При падении Китая тюрки заняли выжидательную позицию. Они с радостью принимали посланников с дарами от всех соперничавших между собой китайских группировок. Они также приняли многих беженцев, включая часть суйских придворных, с которыми кагана связывали отношения свойства. Несмотря на свою огромную мощь, тюрки не участвовали в создании новой династии и не пытались завоевать Китай. Они снабжали лошадьми и поддерживали небольшими военными отрядами полдюжины мятежных китайских группировок, лидерам которых пожаловали титулы, однако сам каган активных военных действий не предпринимал. Тюрки, как и предшествующие кочевые империи, действовали в качестве посредников. Они в основном ограничивались тем, что находились рядом и наблюдали, что случится в Китае. Они предпочитали эксплуатировать Китай на расстоянии или совершать на него набеги; помогали то одной, то другой группировке, чтобы ни одна из них не могла чувствовать себя в безопасности. Даже после того как династия Тан объединила Китай, она была вынуждена проводить по отношению к тюркам политику умиротворения.
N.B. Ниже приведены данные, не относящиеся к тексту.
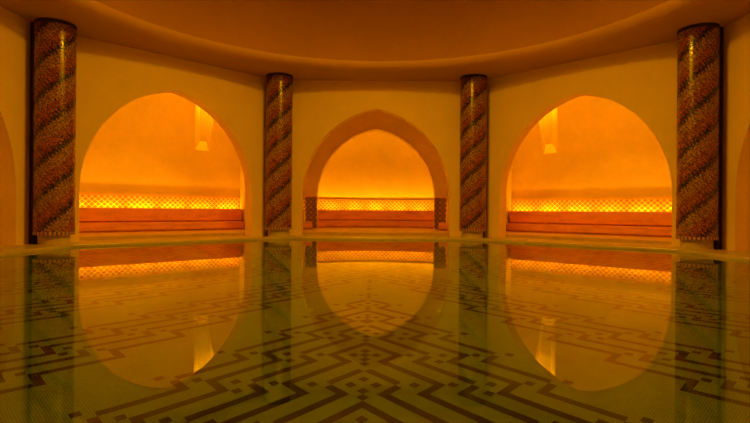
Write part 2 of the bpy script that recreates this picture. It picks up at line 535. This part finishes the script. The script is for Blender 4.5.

Стратегия внешней границы в период правления первого танского императора вновь доказала свою эффективность в деле обогащения и укрепления их могущества.
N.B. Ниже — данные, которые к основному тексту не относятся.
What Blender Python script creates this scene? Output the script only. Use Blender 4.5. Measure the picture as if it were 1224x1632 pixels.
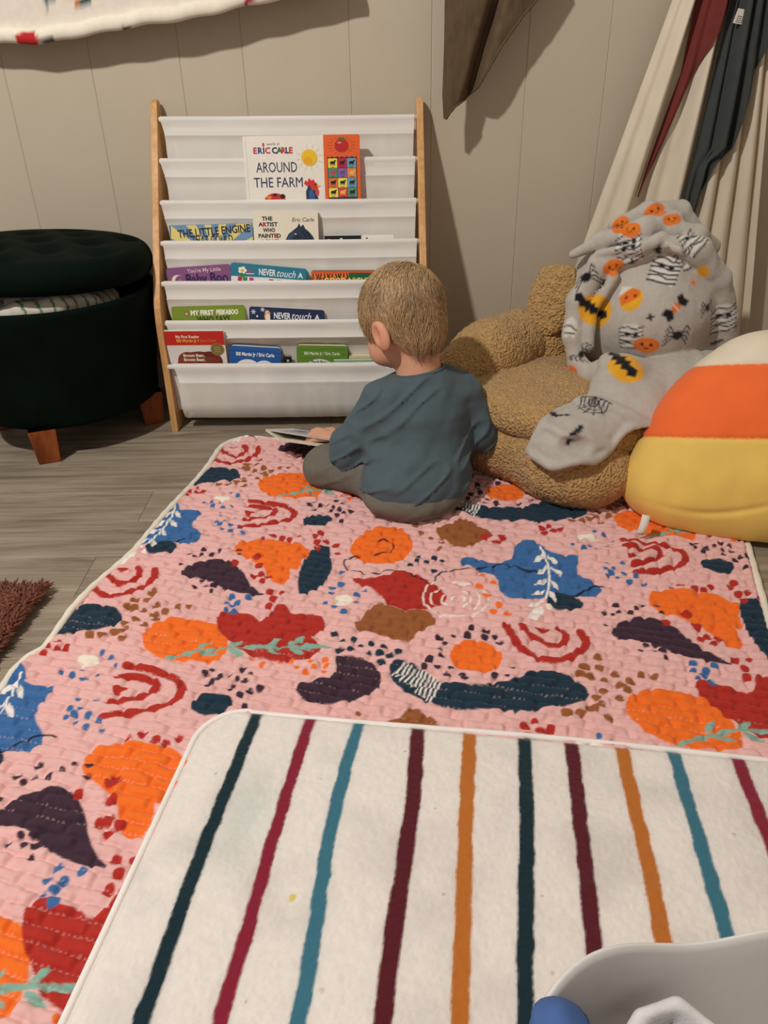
import bpy, math, random
import numpy as np
from mathutils import Matrix, Vector

for _o in list(bpy.data.objects):
    bpy.data.objects.remove(_o)
scene = bpy.context.scene
COL = scene.collection
R = math.radians

# ------------------------------------------------------------------ camera
cam_d = bpy.data.cameras.new('camera')
cam_d.sensor_fit = 'VERTICAL'
cam_d.sensor_height = 36.0
cam_d.lens = 36.0 * 1226.0 / 1632.0
cam_d.clip_start = 0.02
cam = bpy.data.objects.new('camera', cam_d)
COL.objects.link(cam)
cam.matrix_basis = (Matrix.Translation((0, -1.95, 0.80)) @ Matrix.Rotation(R(90 - 30.5), 4, 'X')
                    @ Matrix.Rotation(R(-1.2), 4, 'Z'))
scene.camera = cam

# ------------------------------------------------------------------ world, lamp, exposure
world = bpy.data.worlds.new('room_ambience')
scene.world = world
world.use_nodes = True
_bg = world.node_tree.nodes['Background']
_bg.inputs[0].default_value = (1.0, 0.94, 0.87, 1)
_bg.inputs[1].default_value = 0.28

lamp_d = bpy.data.lights.new('ceiling_bulb', 'POINT')
lamp_d.energy = 172
lamp_d.color = (1.0, 0.962, 0.905)
lamp_d.shadow_soft_size = 0.055
lamp = bpy.data.objects.new('ceiling_bulb', lamp_d)
lamp.location = (-1.05, -1.75, 2.25)
COL.objects.link(lamp)

scene.view_settings.view_transform = 'Standard'
scene.view_settings.look = 'None'
scene.view_settings.gamma = 1.0
scene.view_settings.use_curve_mapping = False
scene.view_settings.exposure = 0.0

# ------------------------------------------------------------------ helpers
rng = np.random.default_rng(7)
random.seed(7)

def lin(r, g, b):
    def f(c):
        c = c / 255.0
        return c / 12.92 if c <= 0.04045 else ((c + 0.055) / 1.055) ** 2.4
    return (f(r), f(g), f(b))

def nmap(x, a, b):
    return np.clip((x - a) / (b - a), 0, 1)

def sstep(x, a, b):
    t = nmap(x, a, b)
    return t * t * (3 - 2 * t)

_LAT = np.random.default_rng(3).random((32, 32, 32)).astype(np.float32)

def vnoise(P, s, off=0.0):
    """smooth value noise in -1..1 at points P (N,3), s features per metre"""
    Q = np.asarray(P, dtype=np.float32) * s + off + 100.0
    i = np.floor(Q).astype(np.int64)
    f = Q - i
    f = f * f * (3 - 2 * f)
    i0 = i & 31
    i1 = (i + 1) & 31
    x0, y0, z0 = i0[..., 0], i0[..., 1], i0[..., 2]
    x1, y1, z1 = i1[..., 0], i1[..., 1], i1[..., 2]
    fx, fy, fz = f[..., 0], f[..., 1], f[..., 2]
    L = _LAT
    a = L[x0, y0, z0] * (1 - fx) + L[x1, y0, z0] * fx
    b = L[x0, y1, z0] * (1 - fx) + L[x1, y1, z0] * fx
    c = L[x0, y0, z1] * (1 - fx) + L[x1, y0, z1] * fx
    d = L[x0, y1, z1] * (1 - fx) + L[x1, y1, z1] * fx
    return ((a * (1 - fy) + b * fy) * (1 - fz) + (c * (1 - fy) + d * fy) * fz) * 2 - 1

# ---- materials
MATS = {}

def mat(name, rgb=None, rough=0.7, var=0.08, vscale=30.0, bump=0.0, bscale=200.0, attr=False, kind='noise',
        sheen=0.0, spec=0.3, stretch=None, trans=0.0, sss=0.0, bdist=0.001, coat=0.0, randv=0.0, translucent=0.0):
    if name in MATS:
        return MATS[name]
    m = bpy.data.materials.new(name)
    m.use_nodes = True
    nt = m.node_tree
    N, Lk = nt.nodes, nt.links
    b = N['Principled BSDF']
    out = N['Material Output']
    b.inputs['Roughness'].default_value = rough
    b.inputs['Specular IOR Level'].default_value = spec
    if sheen:
        b.inputs['Sheen Weight'].default_value = sheen
        b.inputs['Sheen Roughness'].default_value = 0.5
    if coat:
        b.inputs['Coat Weight'].default_value = coat
    if sss:
        b.inputs['Subsurface Weight'].default_value = sss
        b.inputs['Subsurface Radius'].default_value = (0.012, 0.005, 0.003)
        b.inputs['Subsurface Scale'].default_value = 0.6
    tc = N.new('ShaderNodeTexCoord')
    mp = N.new('ShaderNodeMapping')
    Lk.new(tc.outputs['Object'], mp.inputs[0])
    if stretch:
        mp.inputs['Scale'].default_value = stretch
    nz = N.new('ShaderNodeTexNoise')
    nz.inputs['Scale'].default_value = vscale
    nz.inputs['Detail'].default_value = 4
    Lk.new(mp.outputs[0], nz.inputs[0])
    mr = N.new('ShaderNodeMapRange')
    mr.inputs[1].default_value = 0.25
    mr.inputs[2].default_value = 0.75
    mr.inputs[3].default_value = 1 - var
    mr.inputs[4].default_value = 1 + var
    Lk.new(nz.outputs[0], mr.inputs[0])
    mul = N.new('ShaderNodeMix')
    mul.data_type = 'RGBA'
    mul.blend_type = 'MULTIPLY'
    mul.inputs[0].default_value = 1
    if attr:
        at = N.new('ShaderNodeAttribute')
        at.attribute_name = 'Col'
        Lk.new(at.outputs['Color'], mul.inputs[6])
    else:
        mul.inputs[6].default_value = (*rgb, 1)
    fac = mr.outputs[0]
    if randv:
        oi = N.new('ShaderNodeObjectInfo')
        mr2 = N.new('ShaderNodeMapRange')
        mr2.inputs[3].default_value = 1 - randv
        mr2.inputs[4].default_value = 1 + randv
        Lk.new(oi.outputs['Random'], mr2.inputs[0])
        mm = N.new('ShaderNodeMath')
        mm.operation = 'MULTIPLY'
        Lk.new(mr.outputs[0], mm.inputs[0])
        Lk.new(mr2.outputs[0], mm.inputs[1])
        fac = mm.outputs[0]
    Lk.new(fac, mul.inputs[7])
    Lk.new(mul.outputs[2], b.inputs['Base Color'])
    if bump:
        if kind == 'voronoi':
            bt = N.new('ShaderNodeTexVoronoi')
            bt.feature = 'SMOOTH_F1'
            bt.inputs['Scale'].default_value = bscale
            bo = bt.outputs['Distance']
        elif kind == 'weave':
            bt = N.new('ShaderNodeTexChecker')
            bt.inputs['Scale'].default_value = bscale
            bo = bt.outputs['Fac']
        else:
            bt = N.new('ShaderNodeTexNoise')
            bt.inputs['Scale'].default_value = bscale
            bt.inputs['Detail'].default_value = 3
            bo = bt.outputs[0]
        Lk.new(mp.outputs[0], bt.inputs[0])
        bn = N.new('ShaderNodeBump')
        bn.inputs['Strength'].default_value = bump
        bn.inputs['Distance'].default_value = bdist
        Lk.new(bo, bn.inputs['Height'])
        Lk.new(bn.outputs[0], b.inputs['Normal'])
    last = b.outputs[0]
    if translucent:
        tr = N.new('ShaderNodeBsdfTranslucent')
        Lk.new(mul.outputs[2], tr.inputs[0])
        mx = N.new('ShaderNodeMixShader')
        mx.inputs[0].default_value = translucent
        Lk.new(last, mx.inputs[1])
        Lk.new(tr.outputs[0], mx.inputs[2])
        last = mx.outputs[0]
    if trans:
        tp = N.new('ShaderNodeBsdfTransparent')
        mx = N.new('ShaderNodeMixShader')
        mx.inputs[0].default_value = trans
        Lk.new(last, mx.inputs[1])
        Lk.new(tp.outputs[0], mx.inputs[2])
        last = mx.outputs[0]
    if last is not b.outputs[0]:
        Lk.new(last, out.inputs[0])
    MATS[name] = m
    return m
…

В течение 300 лет Северный Китай находился под властью иноземцев. За это время иноземные правители во многом китаизировались, примером чего может служить политика Тоба Вэй лоянского периода. Этапы данного процесса стали предметом глубокого и тщательного изучения, но гораздо меньше внимания уделялось встречному процессу «варваризации» Северного Китая. Появление династии Тан обычно рассматривают как возвращение к традиционным китайским ценностям и политике. Однако более пристальный взгляд на семейство Ли, представители которого основали новую династию, доказывает, что столетия иноземного владычества оказали на северокитайскую знать большое влияние. Ее ценности, привычки, поведение и политика — все указывает на сильное воздействие степных традиций. Это влияние было настолько значительным, что к концу своего правления второй танский император Ли Ши-минь мог управлять как Китаем, так и степью в качестве признанного правителя обоих обществ. Его преемники оказались неспособными одновременно исполнять обе эти роли, и уникальная комбинация Китая и степи в рамках единого политического пространства сменилась привычным биполярным миром.
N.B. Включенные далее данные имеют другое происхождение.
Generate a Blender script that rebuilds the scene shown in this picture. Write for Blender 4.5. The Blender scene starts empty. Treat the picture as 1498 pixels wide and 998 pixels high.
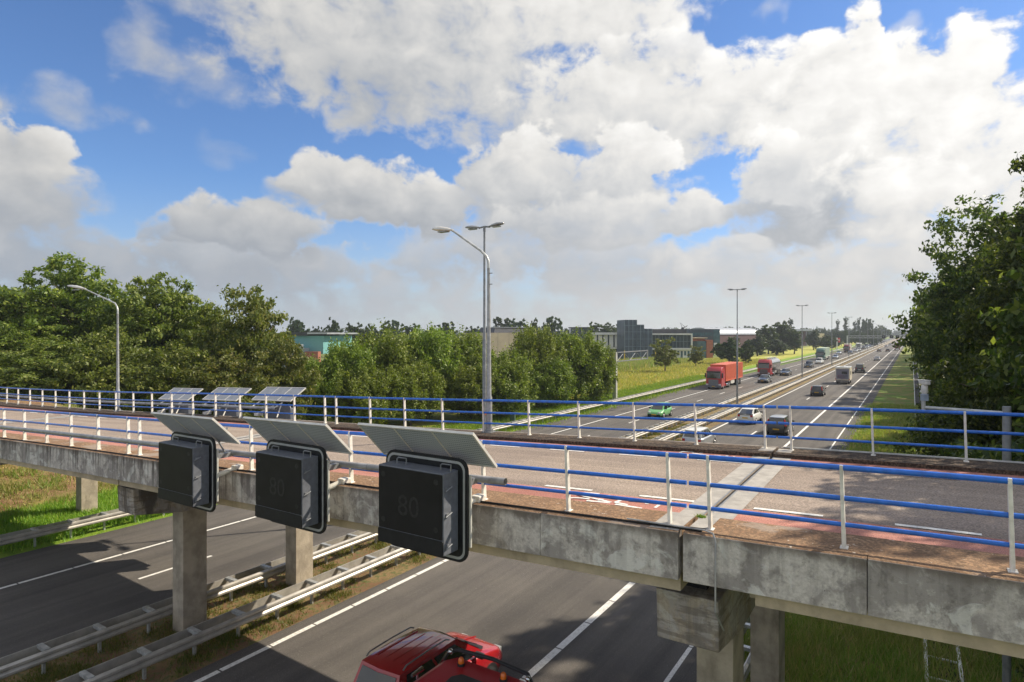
import bpy, math, random
import numpy as np
from math import sin, cos, pi, radians as RAD, atan2, sqrt
from mathutils import Vector, Matrix
random.seed(7)
SC = bpy.context.scene
COL = SC.collection
# ------------------------------------------------------------------ viewpoint geometry
HC = 9.0                                  # eye height above the motorway
FPX, CXP, CYP = 905.0, 749.0, 487.0       # focal length and horizon of the photograph
YAW = math.atan((1334 - 749) / FPX)
SY, CY_ = sin(YAW), cos(YAW)
def at(u, v, F):
    """world point seen at photo position (u, v) and depth F"""
    r = (u - CXP) / FPX * F
    return Vector((-SY * F + CY_ * r, CY_ * F + SY * r, HC - (v - CYP) / FPX * F))
def ground(u, v, z=0.0):
    return at(u, v, (HC - z) * FPX / (v - CYP))
def hgt(v, F):
    return HC + (CYP - v) / FPX * F

# ------------------------------------------------------------------ tagging
def tag(o, label=None, cat=None, group=None, kind=None):
    if label: o['label'] = label
    if cat: o['category'] = cat
    if group: o['group'] = group
    if kind: o['kind'] = kind
    return o
def empty(name, loc, rz=0.0, label=None, cat=None, group=None):
    o = bpy.data.objects.new(name, None)
    o.empty_display_size = 0.3
    COL.objects.link(o)
    o.location = loc
    o.rotation_euler = (0, 0, rz)
    return tag(o, label, cat, group)
def copy_tree(o, parent=None):
    c = o.copy()
    COL.objects.link(c)
    c.parent = parent
    for ch in list(o.children):
        copy_tree(ch, c)
    return c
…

Влияние иноземного владычества на жизнь и обычаи Северного Китая являлось предметом многочисленных дебатов между южанами, сохранявшими власть национальной китайской династии в бассейне реки Янцзы, и северными китайцами, жившими на исконной территории китайского государства под владычеством иноземцев. Южане рассматривали себя как наследников древней культуры Хань. Они считали северян утратившими литературные способности и хорошие манеры, но опытными в военном деле, непостоянными в личных отношениях и равнодушными к правилам этикета. Женщины с севера обладали гораздо большей свободой. Они вели юридические дела, занимались коммерческой деятельностью и отстаивали свои права при дворе. По мнению писателей-южан, которые выступали против прав женщин, такое печальное состояние дел можно было отнести на счет степных традиций Тоба Вэй. При дворах северян пили разбавленный водой йогурт, а не чай. Северяне посмеивались над привычкой изнеженных южан пить чай. Список характерных различий севера и юга можно было бы продолжить, но и так ясно, что большое число степных обычаев вошло в обыденную жизнь северян, особенно среди китайской знати, служившей при дворе[184].